The Second Circuit has considered the conflict between the sentencing court's usual discretion to determine the appropriate extent of departure in response to a Sec. 5K1.1 motion and the binding effect of sentencing limitations imposed by an accepted plea agreement under Rule 11(e)(1)(C). In United States v. Cunavelis, 969 F.2d 1419 (2d Cir.1992), the government and defendant entered into a plea agreement providing that the government would make a motion for downward departure pursuant to Sec. 5K1.1. Cunavelis, 969 F.2d at 1421. The agreement limited the downward adjustment, however, by providing "that the final guideline offense level as found by the Court be reduced by four levels and that the defendant be sentenced within the corresponding guideline range." Id. At sentencing, defendant argued that the district court nevertheless had discretion to depart further because it was not a party to the agreement. Id. The district court rejected this argument, holding that Rule 11(e)(1)(C) required it to implement the parties' agreement. Id. Accordingly, the district court limited the departure to four levels.


The Second Circuit agreed with the district court. Relying in large part on this circuit's decisions in Semler and Fernandez, the Second Circuit concluded that the dictates of Rule 11, which do not authorize the district court to modify a plea agreement, trump the discretion afforded a district court under Sec. 5K1.1. In reaching this conclusion, the court cited the guidelines, which state that "[t]he rules set forth in Fed.R.Crim.P. 11(e) govern the acceptance or rejection of [plea] agreements." Cunavelis, 969 F.2d at 1422 (citing U.S.S.G. Ch. 1, Pt. A., intro. comment 4(c) (Nov. 1991)). Further support was found in the history of Rule 11's adoption:


The version of 11(e)(3) proposed by the Supreme Court in 1974 stated that "the court shall inform the defendant that it will embody in the ... sentence the disposition provided for in the plea agreement or another disposition more favorable to the defendant than that provided for in the plea agreement." The House Judiciary Committee then deleted the language "or another disposition more favorable to the defendant than that provided for in the plea agreement," and the House affirmed the committee's action by rejecting on the floor an amendment offered to restore the Supreme Court's version of the rule. The Senate accepted the House's version of the rule.


By deleting the Supreme Court's "more favorable to the defendant" language, Congress evidenced its intent to require a district court to sentence a defendant in accordance with the plea agreement.

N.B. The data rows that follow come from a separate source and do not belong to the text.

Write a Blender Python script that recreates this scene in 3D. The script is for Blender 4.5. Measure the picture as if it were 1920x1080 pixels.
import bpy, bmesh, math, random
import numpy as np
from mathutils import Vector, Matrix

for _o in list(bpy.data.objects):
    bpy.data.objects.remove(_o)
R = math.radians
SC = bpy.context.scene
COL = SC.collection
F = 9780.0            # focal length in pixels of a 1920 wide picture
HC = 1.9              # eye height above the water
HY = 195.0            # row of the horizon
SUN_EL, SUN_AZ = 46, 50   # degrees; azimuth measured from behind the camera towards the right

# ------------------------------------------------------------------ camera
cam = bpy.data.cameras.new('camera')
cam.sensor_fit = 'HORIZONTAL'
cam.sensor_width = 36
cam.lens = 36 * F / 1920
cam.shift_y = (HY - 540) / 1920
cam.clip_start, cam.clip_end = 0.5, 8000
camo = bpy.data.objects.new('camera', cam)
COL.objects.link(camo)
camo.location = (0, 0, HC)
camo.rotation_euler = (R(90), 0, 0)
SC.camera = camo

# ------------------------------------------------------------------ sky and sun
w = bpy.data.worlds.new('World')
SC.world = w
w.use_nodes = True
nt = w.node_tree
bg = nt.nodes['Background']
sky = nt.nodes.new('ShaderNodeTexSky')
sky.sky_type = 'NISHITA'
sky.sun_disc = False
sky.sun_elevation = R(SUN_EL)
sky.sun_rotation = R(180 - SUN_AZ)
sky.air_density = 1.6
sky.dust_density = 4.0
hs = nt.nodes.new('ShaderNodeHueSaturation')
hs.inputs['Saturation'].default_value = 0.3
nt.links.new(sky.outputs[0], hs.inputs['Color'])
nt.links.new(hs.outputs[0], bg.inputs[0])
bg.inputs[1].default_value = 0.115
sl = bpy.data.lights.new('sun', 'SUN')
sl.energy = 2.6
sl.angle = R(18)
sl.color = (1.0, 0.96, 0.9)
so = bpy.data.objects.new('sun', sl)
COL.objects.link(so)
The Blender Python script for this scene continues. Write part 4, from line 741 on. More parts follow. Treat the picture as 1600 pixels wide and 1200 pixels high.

Id. at 1422-23 (quoting Semler, 883 F.2d at 833-34) (citations omitted).


We find the reasoning of Cunavelis persuasive. Moreover, accepting Mukai's argument would require the district court to ignore a portion of the agreement while respecting the balance. The court does not have such authority. See Fernandez, 960 F.2d at 773 (court erred in rejecting one paragraph of plea agreement rather than either accepting or rejecting entire agreement). If the court did not find the terms of paragraph 7 appropriate, its only option was to reject the agreement in its entirety. Accordingly, we remand the case to the district court with instructions either to accept the plea agreement and abide by its terms or reject the agreement and afford the government and Mukai the opportunity to renegotiate an agreement.




The version of Rule 35(b) currently in effect provides only for motion by the government. The Semler court interpreted an earlier version of Rule 35(b) which countenanced a motion to reduce the sentence filed by the defendant

The court described an "exceptional case" as one "where the sentence is plainly unjust or unfair in light of the information the district court received after sentencing the defendant." Semler, 883 F.2d at 835 (emphasis added).